Dopo 110 giorni,
Patricia Troncoso, la mapuche cilena che rifiutava il cibo per chiedere diritti
terra e autonomia, sospende la protesta. Michelle Bachelet accetta il dialogo
proposto dai vescovi
di Geraldina Colotti, fonte: Il Manifesto [30 Gennaio 2008]
Patricia Troncoso, la leader dei mapuche cileni in
sciopero della fame da 110 giorni, ha interrotto la sua protesta a un passo
dalla morte, perché il governo di Michelle Bachelet ha deciso di accettare il
dialogo. «Se la mia morte serve alla libertà dei miei fratelli non mi
arrenderò», aveva scritto dal carcere di Angol il 23 dicembre 2007. Allora era
già al settantaquattresimo giorno di digiuno, decisa a continuare finché il
governo cileno non avesse risposto alle richieste dei mapuche: revisione dei
processi agli attivisti – istituiti in base alla legge antiterrorismo, in
vigore dai tempi della dittatura di Pinochet -; riconoscimento dell’autonomia
politica e dei diritti dei popoli indigeni, secondo la direttiva Onu; recupero
delle terre arbitrariamente sottratte ai mapuche in base al «diritto di
conquista»; demilitarizzazione dei territori mapuche, lungo il Bio bio.

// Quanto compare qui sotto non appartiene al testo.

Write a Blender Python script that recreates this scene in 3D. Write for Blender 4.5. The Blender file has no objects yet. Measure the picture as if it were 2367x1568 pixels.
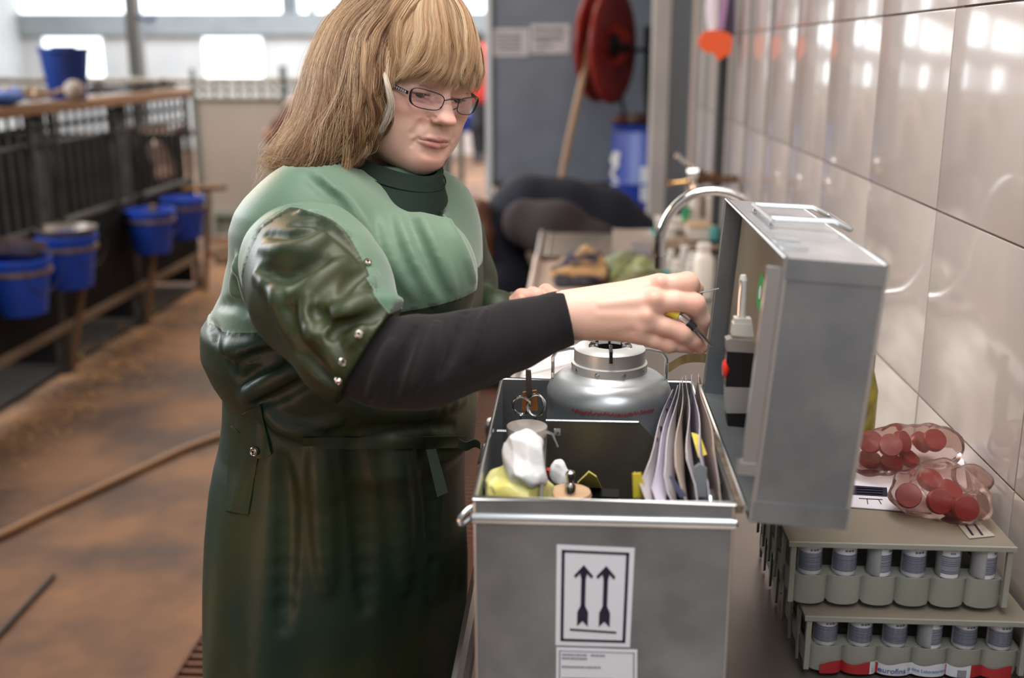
import bpy, bmesh, math, random
import numpy as np
from mathutils import Vector, Matrix, noise as mnoise

rnd = random.Random(7)
SC = bpy.context.scene
COL = SC.collection

# ------------------------------------------------------------------ camera
FPX = 2500.0
CAM = Vector((0.0, 0.0, 1.57))
YAW = math.atan(147 / 2587.0)
PITCH = math.atan(664 / 2500.0)
cam_data = bpy.data.cameras.new('camera')
cam = bpy.data.objects.new('camera', cam_data)
COL.objects.link(cam)
cam.location = CAM
cam.rotation_euler = (math.pi / 2 - PITCH, 0, YAW)
cam_data.sensor_fit = 'HORIZONTAL'
cam_data.sensor_width = 36.0
cam_data.lens = 36.0 * FPX / 2367.0
cam_data.clip_start = 0.05
cam_data.clip_end = 120
cam_data.dof.use_dof = True
cam_data.dof.focus_distance = 1.40
cam_data.dof.aperture_fstop = 2.6
SC.camera = cam
_R = cam.rotation_euler.to_matrix()
CR, CU, CF = _R @ Vector((1, 0, 0)), _R @ Vector((0, 1, 0)), _R @ Vector((0, 0, -1))

# ------------------------------------------------------------------ world, lights, exposure
W = bpy.data.worlds.new('world'); SC.world = W; W.use_nodes = True
W.node_tree.nodes['Background'].inputs[0].default_value = (0.80, 0.88, 1.0, 1)
W.node_tree.nodes['Background'].inputs[1].default_value = 1.0
SC.view_settings.view_transform = 'Standard'
SC.view_settings.look = 'None'
SC.view_settings.exposure = 0.42
SC.view_settings.gamma = 1.0
SC.view_settings.use_curve_mapping = False
SC.cycles.use_denoising = True
SC.cycles.max_bounces = 8
SC.cycles.transparent_max_bounces = 24
SC.cycles.sample_clamp_indirect = 6.0
SC.cycles.caustics_reflective = False
SC.cycles.caustics_refractive = False


def area(name, loc, target, size, power, color, size_y=None):
    d = bpy.data.lights.new(name, 'AREA')
    d.shape = 'RECTANGLE'; d.size = size; d.size_y = size_y or size
    d.energy = power; d.color = color
    o = bpy.data.objects.new(name, d); COL.objects.link(o)
    o.location = loc
    o.rotation_euler = (Vector(target) - Vector(loc)).to_track_quat('-Z', 'Y').to_euler()
    return o


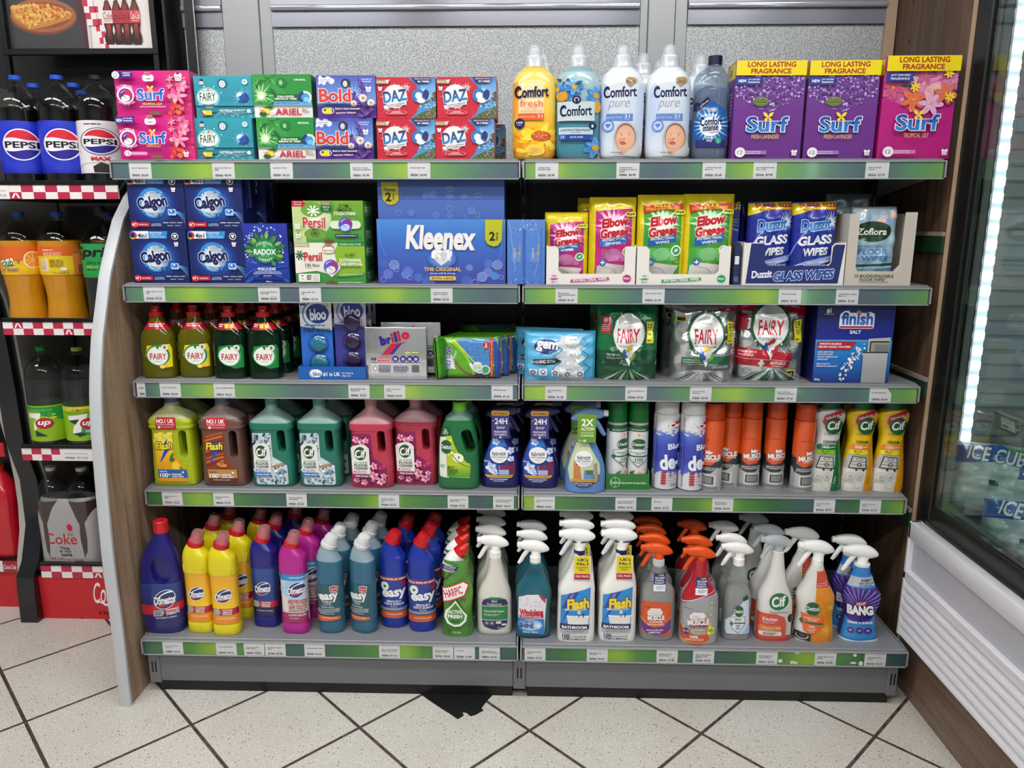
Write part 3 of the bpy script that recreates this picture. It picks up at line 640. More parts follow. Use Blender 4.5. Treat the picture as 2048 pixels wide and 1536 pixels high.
# frame in front of the header posters
mb=MB()
mb.box(-1.46,-1.445,.345,.36,1.60,2.2,BLK).box(-1.035,-1.02,.345,.36,1.60,2.2,BLK,bv=.001).box(-1.46,-1.02,.343,.358,1.697,1.714,BLK,bv=.002).box(-1.0,-.993,.35,.44,1.38,2.2,BLK).box(-.952,-.928,.38,.40,1.38,2.2,BLK)
mb.box(-.9265,-.9235,.38,.383,1.38,2.2,ALU)
link('header_frame',mb.mesh('header_frame',30),CK)
link('mirror_panel',MB().box(-.993,-.952,.43,.44,1.38,2.2,mat('dark_mirror','3a3a3c',.12,.7)).mesh('mirror_panel',0),CK)['label']='dark reflective side panel'
def hdr(name,x0,x1,fr,label,draw):
    z0=1.7145; H=.1445; A=Art(fr,x1-x0,H,z0,cx=(x0+x1)/2); draw(A); mb=MB().box(x0,x1,.362,.366,z0,z0+H+.15,mat('poster_card','d9d4d0',.5))
    A.apply(mb,flat(.362),PR); tag(link(name,meshof(name,mb,0)),label,'poster')
def pz(A):
    A.rect(0,-400,620,392,'3b3d3e'); A.poly([(0,-400),(520,-400),(560,120),(600,392),(620,392),(620,-400)],'52222a'); A.grad(230,-300,540,60,['44546a','2f3c4e'])
    A.ell(300,160,255,128,'7a4530'); A.ell(300,150,248,118,'a5623f'); A.ell(300,148,215,92,'8d5034')
    A.poly([(62,110),(120,78),(300,70),(430,92),(528,140),(500,175),(330,225),(190,250),(130,210),(75,170)],'c8863c'); A.poly([(75,105),(130,80),(300,75),(430,98),(515,140),(330,190),(170,215),(90,160)],'e2a850')
    PZ=[(75,105),(130,82),(300,78),(430,100),(512,140),(330,192),(190,225),(130,200)]
    def ins(x,y): return all((PZ[i][0]-PZ[i-1][0])*(y-PZ[i-1][1])-(PZ[i][1]-PZ[i-1][1])*(x-PZ[i-1][0])>-900 for i in range(8))
    A.blobs(70,75,520,235,260,['d89040','f0c060','e8ac50','cc5a34','e6b868'],8,22,seed=3,inside=ins,el=.5); A.blobs(90,85,500,180,40,['5d7a34','b83a22','4a6a2c'],3,7,seed=4,inside=ins,el=.5)
    for j in range(-4,5):
        for i in (0,1):
            A.rect(600+i*40+j*8,j*45,640+i*40+j*8,j*45+45,'c8304a' if (i+j)%2 else 'f0eaea'); A.n-=1
    A.n+=2
def ck(A):
    A.rect(600,-400,1240,392,'efe6e2'); 
    for j in range(-4,9):
        for i in (0,1): A.rect(585+i*38+j*12,j*44,623+i*38+j*12,j*44+44,'c8304a' if (i+j)%2 else 'f0eaea'); A.n-=1
    A.n+=2
    for k,(x,lab,lc,tx,tc) in enumerate(((775,'e8ddd8','Coke','c02a3c',0),(865,'c03040','Coca-Cola','201014',1),(955,'c8303e','Coca-Cola','201014',1),(1050,'d8404c','Coca-Cola','f4e6e6',1))):
        pass
    for k,(x,lab,tx,tc) in enumerate(((775,'e8ddd8','Coke','b02a3c'),(868,'c03040','Coca-Cola','201014'),(955,'c8303e','Coca-Cola','201014'),(1050,'d8404c','Coca-Cola','f4e6e6'))):
        s_=1; A.poly([(x-14,-20),(x+14,-20),(x+16,48),(x+44,110),(x+47,215),(x+38,240),(x+34,265),(x+50,300),(x+50,335),(x+38,358),(x-38,358),(x-50,335),(x-50,300),(x-34,265),(x-38,240),(x-47,215),(x-44,110),(x-16,48)],'2e1416')
        A.poly([(x-13,-20),(x+13,-20),(x+14,48),(x-14,48)],'d8d0cc'); A.grad(x-20,215,x+20,330,['a84028','3a1416']); A.grad(x-26,60,x+22,115,['6e2c22','8e3626']); A.rect(x-16,-30,x+16,0,('8a8a90','7a5a3a','303034','d02030')[k])
        A.rect(x-47,118,x+47,208,lab); A.t(tx,x-44,130,x+46,182,tc,b=.01,sh=.25 if k else 0); A.bars(x-35,190,x+35,198,1,tc)
hdr('food_poster',-1.444,-1.215,(30,0,640,392),'poster of a folded cheesy pizza slice on a brown plate','' or pz)
hdr('drinks_poster',-1.214,-1.0275,(585,0,1240,392),'white poster of four cola bottles beside a red checked border',ck)
# plastic bottles
def pet(H,r,rings=None,level=.72,liquid='070608',lrough=.12,cap='1d4fc4',cr=.0155,top=PET,N=36):
    rings=rings or [(0,.72),(.02,.93),(.05,.985),(.2,1),(.6,1),(.7,1.0),(.76,.97),(.82,.86),(.87,.66),(.9,.48),(.925,.32)]
    rs=sm([(z*H,k*r,k*r) for z,k in rings],3); rs=[q for q in rs]
    lz=level*H; out=[]
    for a,b in zip(rs,rs[1:]):
        out.append(a)
        if a[0]<lz<b[0]: t=(lz-a[0])/(b[0]-a[0]); out.append(tuple(p+(q-p)*t for p,q in zip(a,b)))
    out.append(rs[-1]); lm=mat('liquid_'+liquid,liquid,lrough,coat=.6) if isinstance(liquid,str) else liquid
    out=[o for i,o in enumerate(out)]
    body=MB().loft(out,lm,N,cap=(1,0),mz=[(lz,top)]); zt=H*.925
    body.loft([(zt,cr*.85,cr*.85),(zt+.006,cr*.85,cr*.85),(zt+.007,cr*1.08,cr*1.08),(zt+.009,cr*1.08,cr*1.08),(zt+.0095,cr*.85,cr*.85),(zt+.012,cr*.85,cr*.85)],top,24)
    cm=plas(cap,.35); c=MB().loft([(zt+.0125,cr,cr),(H-.001,cr,cr),(H,cr*.93,cr*.93)],cm,36)
    return [('bottle',body.mesh('bottle',50)),('cap',c.mesh('cap',40))],out
def sleeve(rings,z0,z1,art,rot=0,wrap=False,base='ffffff',extra=.0006,m=None,N=40,step=.006,full=True):
    f=prof(rings); nz=max(8,int((z1-z0)/.004)); zs=[z0+(z1-z0)*k/nz for k in range(nz+1)]; rs=[]
    def at(z):
        rr=sorted(rings,key=lambda r:r[0])
        for a,b in zip(rr,rr[1:]):
            if a[0]<=z<=b[0]: t=(z-a[0])/max(1e-9,b[0]-a[0]); return [p+(q-p)*t for p,q in zip(a,b)]
        return list(rr[-1])
    for z in zs: q=at(z); rs.append((z,q[1]+extra,q[2]+extra)+tuple(q[3:]))
    mb=MB(); m=m or PR
    if full: mb.loft(rs,m,N,cap=(0,0))
    step=min(step,.0036)
    if art: art.apply(mb,prof(rs,wrap,rot),m,step=(step,None if abs(rs[0][1]-rs[-1][1])<1e-4 and all(abs(rs[0][1]-r[1])<2e-4 for r in rs) else min(step,.0045)))
    return meshof('label',mb,40,base=base)
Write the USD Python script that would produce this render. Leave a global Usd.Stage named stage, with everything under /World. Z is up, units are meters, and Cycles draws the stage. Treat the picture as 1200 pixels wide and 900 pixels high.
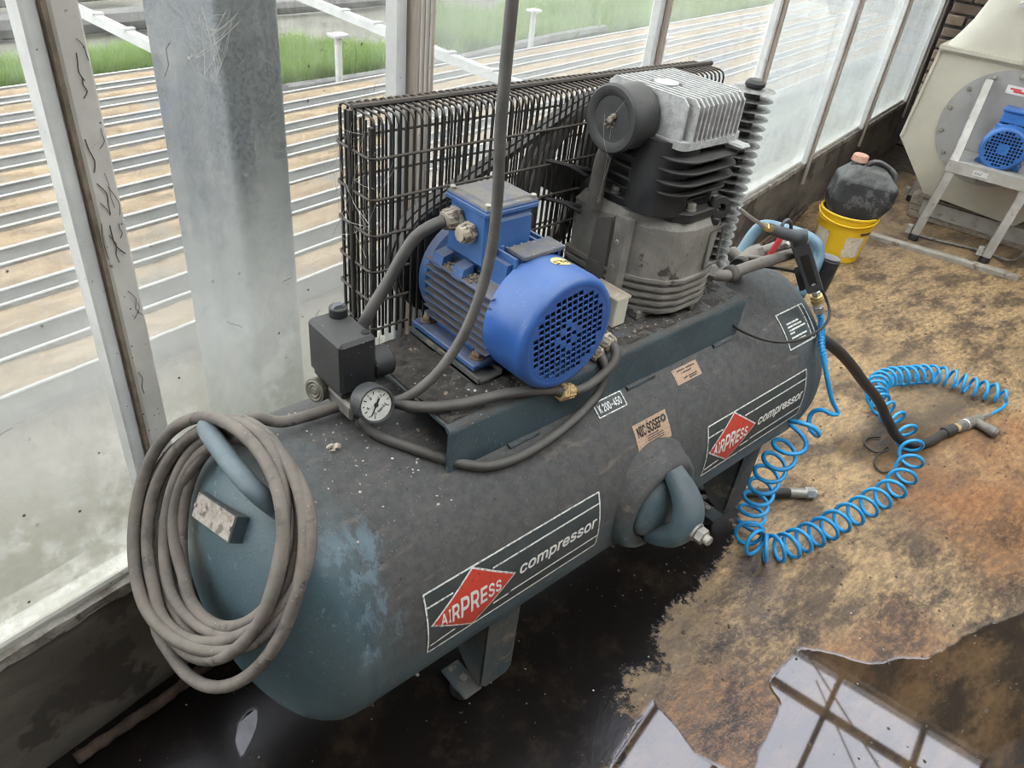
import math, random
import numpy as np, trimesh, usdkit, meshkit
import manifold3d as m3
from math import sin, cos, pi, radians, degrees, sqrt
from pxr import Usd, UsdGeom, UsdLux, UsdShade, Gf, Sdf, Vt
from shapely.geometry import Polygon, Point, LineString, box as sbox
from shapely.ops import unary_union

random.seed(4); RNG = np.random.default_rng(11)
stage = Usd.Stage.CreateInMemory()
UsdGeom.SetStageUpAxis(stage, 'Z'); UsdGeom.SetStageMetersPerUnit(stage, 1.0)
world = UsdGeom.Xform.Define(stage, '/World'); stage.SetDefaultPrim(world.GetPrim())
UsdGeom.Scope.Define(stage, '/World/Looks')

# ------------------------------------------------------------------ camera, sky, exposure
cam = UsdGeom.Camera.Define(stage, '/World/camera')
RIGHT = (0.74974313, -0.6542461, 0.09923348); DOWN = (-0.3203765, -0.49009741, -0.81065617); FWD = (0.57900271, 0.57599182, -0.57705224)
EYE = (0.0, -0.71829429, 1.31111049)
m = Gf.Matrix4d(1)
m.SetRow(0, Gf.Vec4d(*RIGHT, 0)); m.SetRow(1, Gf.Vec4d(*[-v for v in DOWN], 0)); m.SetRow(2, Gf.Vec4d(*[-v for v in FWD], 0)); m.SetRow(3, Gf.Vec4d(*EYE, 1))
cam.AddTransformOp().Set(m)
cam.CreateHorizontalApertureAttr(36.0); cam.CreateVerticalApertureAttr(27.0)
cam.CreateFocalLengthAttr(881.0042649 / 1200 * 36.0)
cam.CreateFStopAttr(0.0); cam.CreateClippingRangeAttr(Gf.Vec2f(0.05, 200.0))
cam.CreateExposureAttr(1.12)
sky = UsdLux.DomeLight.Define(stage, '/World/sky_light')
sky.CreateIntensityAttr(1.0); sky.CreateColorAttr(Gf.Vec3f(0.96, 0.98, 1.0))

# ------------------------------------------------------------------ helpers: prims
COUNT = {}
LOC = {}
def name_in(parent, name):
    k = (parent, name); n = COUNT.get(k, 0); COUNT[k] = n + 1
    return f'{parent}/{name}' if n == 0 else f'{parent}/{name}_{n:03d}'
def tag(prim, label=None, cat=None, group=None, kind=None):
    for k, v in (('label', label), ('category', cat), ('group', group), ('kind', kind)):
        if v: prim.SetCustomDataByKey(k, v)
    return prim
def thing(name, label, cat, loc=(0, 0, 0), rotz=0.0, group=None, kind=None):
    p = name_in('/World', name); x = UsdGeom.Xform.Define(stage, p)
    x.AddTranslateOp().Set(Gf.Vec3d(*loc))
    if rotz: x.AddRotateZOp().Set(degrees(rotz))
    tag(x.GetPrim(), label, cat, group, kind); LOC[p] = (np.array(loc, float), rotz)
    return p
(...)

Ora tutto questo è di nuovo sul tavolo della trattativa,
al vaglio della commissione interministeriale, istituita appositamente dal
governo cileno. Ufficialmente, a Patricia non è stata concessa la revisione del
processo, ma solo la possibilità di accedere alle cosiddette misure alternative
alla detenzione a marzo, quando avrà scontato la metà della sua pena (che è di
dieci anni e un giorno). Si tratta, però, di un segnale importante, che
potrebbe aprire una porta, sebbene laterale, a un cambiamento: fino a oggi,
infatti, i mapuche vengono esclusi dai benefici in quanto condannati per
«terrorismo». Per questo, sui giornali cileni, la questione tiene banco. E la
commissione interministeriale moltiplica le rassicurazioni: accettare le
richieste della detenuta mapuche in sciopero non costituirà «un precedente
ricattatorio».
Di fatto, da quattro mesi il governo era stato messo sotto
pressione dall’ampia mobilitazione popolare e dall’eco che lo sciopero della
fame aveva avuto a livello internazionale. Per Patricia si erano mobilitati
autorevoli esponenti del mondo della cultura, premi Nobel come Alfredo Perez
Ezquivel, storici di chiara fama come Gabriel Salazar, movimenti e istanze
governative: tutti chiedevano a Michelle Bachelet di intervenire. All’inizio di
gennaio, quando un giovane dimostrante mapuche era stato ucciso da un
carabiniere, si era mobilitata una delegazione di dieci organizzazioni per i
diritti umani. La centrale dei lavoratori (Cut) aveva denunciato «la brutalità
e il terrorismo dello stato» cileno di cui soffrono le comunità mapuche e aveva
espresso preoccupazione per la situazione dei prigionieri politici. Anche il
presidente Chavez, durante la
Cumbre latinoamericana per l’Alternativa bolivariana delle
Americhe, conclusasi a Caracas nei giorni scorsi, aveva lanciato un appello. E
già dal 12 novembre una delegazione di parlamentari venezuelani aveva visitato
il carcere di Angol, nel sud del Cile, dove allora erano in sciopero della fame
anche altri detenuti mapuche.
Ma l’intervento di mediazione determinante è stato quello
dei vescovi cileni: uno, soprattutto, monsignor Alejandro Goic, presidente
della Conferenza episcopale, che per primo ha instaurato un contatto con
Patricia – soprannominata la
Chepa – attraverso il cappellano dell’ospedale di Chillan,
dove la detenuta era stata trasportata la settimana scorsa e dove, contro la
sua volontà, veniva alimentata artificialmente. «I mapuche sono un popolo
paficico con cui bisogna dialogare – ha detto Goic – io lavoro con loro nella
zona di Osorno». Anche Patricia Troncoso, che stava per farsi suora, era andata
fra i mapuche per convertirli. Ma poi, la coinvolgente spiritualità di quel
popolo antico ed oppresso l’aveva conquistata.